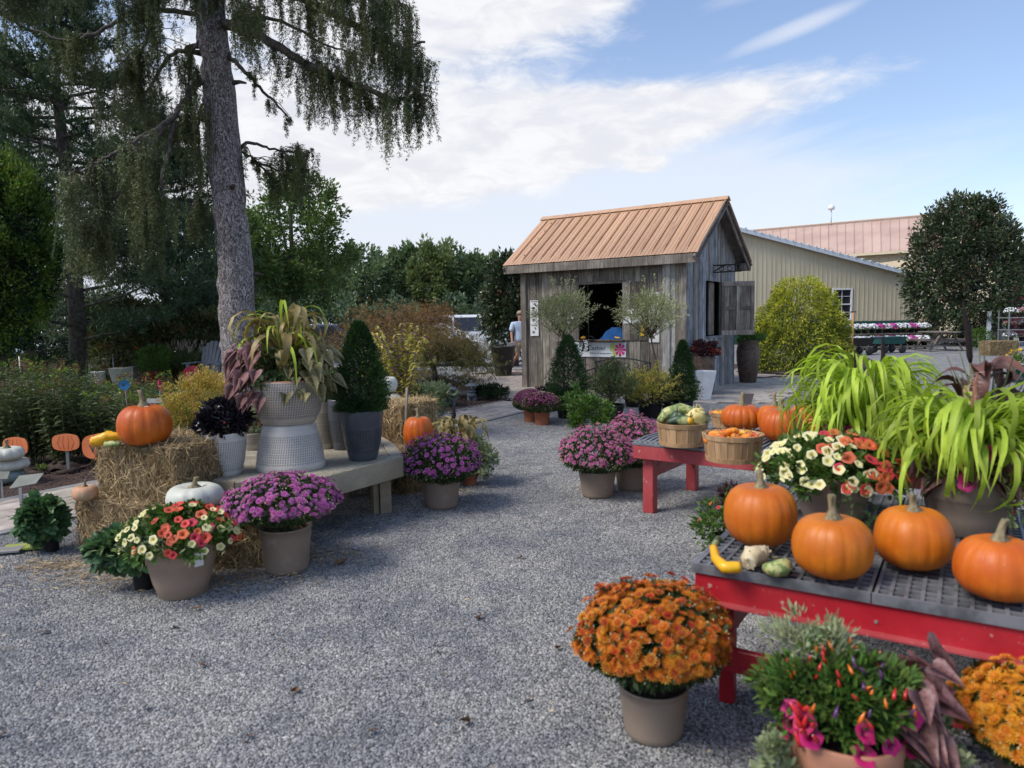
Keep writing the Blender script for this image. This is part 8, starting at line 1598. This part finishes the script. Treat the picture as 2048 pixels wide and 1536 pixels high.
for i in range(9):
    z_ = (.365, .815, 1.265)[i//3]; x_ = (-.48, 0, .48)[i % 3]; b0 = Vector((AT(2046, 640, 27).x, 27, 0)); t = thing('bedding_flowers', ('lower', 'middle', 'top')[i//3]+' shelf pot of pink and white flowers on the metal rack, '+('first', 'second', 'last')[i % 3]+' of three', 'potted flowers', b0+Vector((x_, -.02, z_)), 0, 'pots on the metal rack'); rr = RNG(600+i); pot(t, .13, .1, .15, M['blackpot'], 'nursery', n=12, soil=False); g = Geo(); bushy(g, (0, 0, .22), (.2, .22, .12), 160, .06, .03, 12, rr); g.build('foliage', L_['green'], t); g = Geo(); dq = sph(120, rr); dq[:, 2] = abs(dq[:, 2]); g.leaves(dq*[.22, .24, .15]+[0, 0, .22], np.cross(dq, rr.normal(0, 1, dq.shape)), .06, .055, rng=rr, kind='q'); g.build('flowers', F_['pnk'].materials[0] if i % 2 else WF, t)
bale('round edged hay bale beside the propane tank', (AT(2000, 640, 24.5).x, 24.5, 0), (1, .1, 0), 1.05, .5, .48, 0, 61, 2600); 
clump('low_shrub', 'round green shrub at the foot of the large magnolia', 1962, 690, 46, 655, 'green', 461, 1500, .09, .04, dfix=28.5)
t = thing('yellow_flower_pot', 'green pot of yellow flowers at the picture edge behind the rushes', 'potted flowers', (AT(2040, 640, 15).x, 15, .0)); pot(t, .17, .13, .3, gm_, 'nursery'); g = Geo(); rr = RNG(462); bushy(g, (0, 0, .45), (.22, .2, .18), 700, .05, .03, 20, rr); g.build('foliage', L_['green'], t); g = Geo(); dq = sph(70, rr); g.leaves(dq*[.22, .2, .2]+[0, 0, .48], dq, .05, .05, rng=rr, kind='q'); g.build('flowers', mk('yellow_bloom', (.75, .45, .02)), t)
t = thing('utility_box', 'pale narrow post at the corner of the magnolia bed', 'post', (AT(1978, 640, 30).x, 30, 0)); Geo().box((0, 0, .75), (.12, .12, 1.5)).build('post', M['trim'], t)
# ================================================================ person walking
t = thing('person', 'person in pale blue shirt, khaki shorts and cap walking away beside the shed', 'person', (G(1044, 746).x-.02, G(1044, 746).y, 0), .35)
skin = mk('skin', (.42, .22, .15), (.46, .25, .18), rough=.55); shirt = mk('pale_blue_shirt', (.42, .52, .68), (.50, .60, .76), nscale=5, rough=.9, bump=.4, bscale=9, bdist=.03); khaki = mk('khaki_cloth', (.30, .23, .16), (.38, .30, .21), nscale=6, rough=.9, bump=.3, bscale=9, bdist=.02)
def skinmesh(name, V, E_, Rr, mt, root=0, sub=2):
    me = bpy.data.meshes.new(name); me.from_pydata(V, E_, []); me.skin_vertices or None
    o = bpy.data.objects.new(name, me); C.objects.link(o); o.parent = t
    md = o.modifiers.new('skin', 'SKIN'); md.use_smooth_shade = True
    if not me.skin_vertices: bpy.context.view_layer.update()
    for i, sv_ in enumerate(me.skin_vertices[0].data): sv_.radius = Rr[i]; sv_.use_root = (i == root)
    s_ = o.modifiers.new('sub', 'SUBSURF'); s_.levels = s_.render_levels = sub; me.materials.append(mt); return o
def R2_(a, b=None): return (a, b or a)
bodyV = [(0, 0, .93), (0, .0, 1.15), (0, .01, 1.36), (0, .01, 1.46), (0, -.01, 1.53), (0, -.02, 1.62), (0, -.015, 1.70),
 (.20, .01, 1.38), (.26, .03, 1.12), (.25, -.10, .90), (.25, -.16, .82), (-.20, .01, 1.38), (-.28, -.02, 1.12), (-.30, -.12, .88), (-.30, -.16, .80),
 (.10, 0, .88), (.11, -.04, .50), (.11, .02, .10), (.11, -.10, .045), (-.10, 0, .88), (-.12, -.06, .50), (-.13, .30, .33), (-.13, .36, .26)]
bodyE = [(0, 1), (1, 2), (2, 3), (3, 4), (4, 5), (5, 6), (2, 7), (7, 8), (8, 9), (9, 10), (2, 11), (11, 12), (12, 13), (13, 14), (0, 15), (15, 16), (16, 17), (17, 18), (0, 19), (19, 20), (20, 21), (21, 22)]
bodyR = [R2_(.16, .12), R2_(.15, .11), R2_(.15, .11), R2_(.055), R2_(.075, .09), R2_(.085, .10), R2_(.06, .07), R2_(.055), R2_(.042), R2_(.032), R2_(.034, .02), R2_(.055), R2_(.042), R2_(.032), R2_(.034, .02), R2_(.09), R2_(.058), R2_(.042), R2_(.035), R2_(.09), R2_(.058), R2_(.04), R2_(.034)]
skinmesh('body', bodyV, bodyE, bodyR, skin)
sv = [(0, 0, .84), (0, 0, 1.0), (0, 0, 1.2), (0, .01, 1.38), (0, .01, 1.46), (.22, .01, 1.38), (.275, .03, 1.17), (-.22, .01, 1.38), (-.29, -.01, 1.17)]
skinmesh('shirt', sv, [(0, 1), (1, 2), (2, 3), (3, 4), (3, 5), (5, 6), (3, 7), (7, 8)], [R2_(.20, .155), R2_(.20, .16), R2_(.185, .14), R2_(.165, .125), R2_(.07), R2_(.085), R2_(.075), R2_(.085), R2_(.075)], shirt)
skinmesh('shorts', [(0, 0, .86), (0, 0, .95), (.105, 0, .82), (.115, -.03, .56), (-.105, 0, .82), (-.125, -.03, .56)], [(0, 1), (0, 2), (2, 3), (0, 4), (4, 5)], [R2_(.175, .14), R2_(.17, .13), R2_(.11), R2_(.095), R2_(.11), R2_(.095)], khaki)
for nm, c_ in (('shoe', (.11, -.05, .04)),): Geo().lathe([(.05, -.03), (.058, 0), (.05, .05), (.02, .07)], 12).build(nm, M['brownurn'], t, loc=c_).scale = (.95, 2.2, 1)
o = Geo().lathe([(.05, -.03), (.058, 0), (.05, .05), (.02, .07)], 12).build('shoe', M['brownurn'], t, loc=(-.13, .40, .24)); o.scale = (.95, 2.2, 1); o.rotation_euler = (1.0, 0, 0)
g = Geo(); g.lathe([(.108, 1.655), (.105, 1.70), (.08, 1.745), (.03, 1.762), (.001, 1.764)], 18, c=(0, -.015, 0)); g.build('cap', khaki, t); Geo().box((0, .125, 1.66), (.13, .10, .012)).build('cap_brim', khaki, t)
for s_ in (-1, 1):
    Geo().lathe([(.001, -.012), (.014, 0), (.001, .012)], 8).build('ear', skin, t, loc=(s_*.092, -.015, 1.60)).scale = (.7, 1, 1.9)
    Geo().lathe([(.001, -.01), (.011, 0), (.001, .01)], 8).build('eye', M['ink'], t, loc=(s_*.033, .083, 1.61))
    for f in range(4): Geo().tube([(s_*.275+(f-1.5)*.016, -.165, .80), (s_*.275+(f-1.5)*.016, -.185, .755), (s_*.275+(f-1.5)*.014, -.18, .715-.005*(f in (0, 3)))], [.0095, .0085, .0065], 7).build('finger', skin, t)
    Geo().tube([(s_*.235, -.155, .83), (s_*.215, -.18, .79), (s_*.225, -.19, .76)], [.0105, .0095, .007], 7).build('thumb', skin, t)
Geo().tube([(0, .08, 1.60), (0, .105, 1.575), (0, .085, 1.565)], [.010, .014, .012], 8).build('nose', skin, t); Geo().box((0, .085, 1.535), (.045, .012, .008)).build('mouth', M['redpaint'], t)
q = t.location; pp = tag(Geo().box((0, 0, 0), (.26, .005, .19), M=Matrix.Rotation(.5, 3, 'X') @ Matrix.Rotation(.4, 3, 'Z')).build('paper', M['white'], loc=(q.x-.27, q.y-.28, .80)), 'white sheet of paper held in the hand of the walking person', 'paper')
# ================================================================ litter on the gravel
lt = mk('brown_dry_leaf', (.12, .06, .03), (.2, .11, .06), nscale=10, rough=.9, orand=.4); rr = RNG(700); lm_ = [heart(.05, 3).mesh('dry_leaf', lt), heart(.035, 4).mesh('dry_leaf', lt)]
for i, (u, v) in enumerate(((680, 1132), (625, 1224), (84, 1270), (210, 1290), (345, 1260), (400, 1336), (560, 1285), (1113, 1303), (1060, 1405), (12, 1473), (590, 1390), (455, 1215), (400, 1222), (880, 1310), (960, 1240), (1045, 1118), (300, 1420), (740, 1470), (940, 1450), (500, 1480))):
    q = G(u, v); o = bpy.data.objects.new('fallen_leaf', lm_[i % 2]); C.objects.link(o); o.location = (q.x, q.y, .016); o.rotation_euler = (rr.normal(0, .3), rr.normal(0, .3), rr.uniform(0, 6)); o.scale = (rr.uniform(.6, 1.1),)*3; tag(o, 'small dry brown leaf lying on the grey gravel', 'leaf', 'dry leaves on the gravel')
q = G(680, 1132); t = thing('pine_cone', 'long brown cone lying on the gravel between the mauve chrysanthemum and the camera', 'cone', (q.x, q.y, .02), 1.0); g = Geo(); g.tube([(-.05, 0, .006), (-.02, 0, .01), (.03, 0, .01), (.06, 0, .008)], [.004, .014, .013, .004], 9); g.build('scales', mk('cone_brown', (.14, .07, .04), (.24, .13, .08), nscale=120, bump=1, bscale=200), t)

rr = RNG(720); P = []
for _ in range(900):
    y_ = rr.uniform(1.9, 11)**1.0; x_ = rr.uniform(-.75, .75)*y_
    if inside((x_, y_), [P_A, P_B, P_B+pn*9, P_A+pn*9]): continue
    P.append((x_, y_, .014+rr.random()*.006))
P = np.array(P); n = len(P); an = rr.uniform(0, 2*PI, n)
for nm, mt, s_ in (('debris', M['straw2'], slice(0, n//3)), ('debris', M['chip'], slice(n//3, 2*n//3)), ('debris', mk('tan_pebble', (.42, .33, .25), (.55, .48, .40), island=.3), slice(2*n//3, n))):
    g = Geo(); m_ = len(P[s_]); g.leaves(P[s_], np.c_[np.cos(an[s_]), np.sin(an[s_]), rr.normal(0, .2, m_)], rr.uniform(.010, .032, m_), rr.uniform(.003, .010, m_), rng=rr, kind='d'); tag(g.build(nm, mt, kind='stuff'), {0: 'straw coloured bits strewn thinly over the gravel', n//3: 'dark bark bits strewn thinly over the gravel', 2*n//3: 'pale tan pebbles strewn thinly over the gravel'}[s_.start], 'litter')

_____

> [TASK]
Copy each line containing the word "picture" from the data.

> [TASK RESULT]
Keep writing the Blender script for this image. This is part 8, starting at line 1598. This part finishes the script. Treat the picture as 2048 pixels wide and 1536 pixels high.
t = thing('yellow_flower_pot', 'green pot of yellow flowers at the picture edge behind the rushes', 'potted flowers', (AT(2040, 640, 15).x, 15, .0)); pot(t, .17, .13, .3, gm_, 'nursery'); g = Geo(); rr = RNG(462); bushy(g, (0, 0, .45), (.22, .2, .18), 700, .05, .03, 20, rr); g.build('foliage', L_['green'], t); g = Geo(); dq = sph(70, rr); g.leaves(dq*[.22, .2, .2]+[0, 0, .48], dq, .05, .05, rng=rr, kind='q'); g.build('flowers', mk('yellow_bloom', (.75, .45, .02)), t)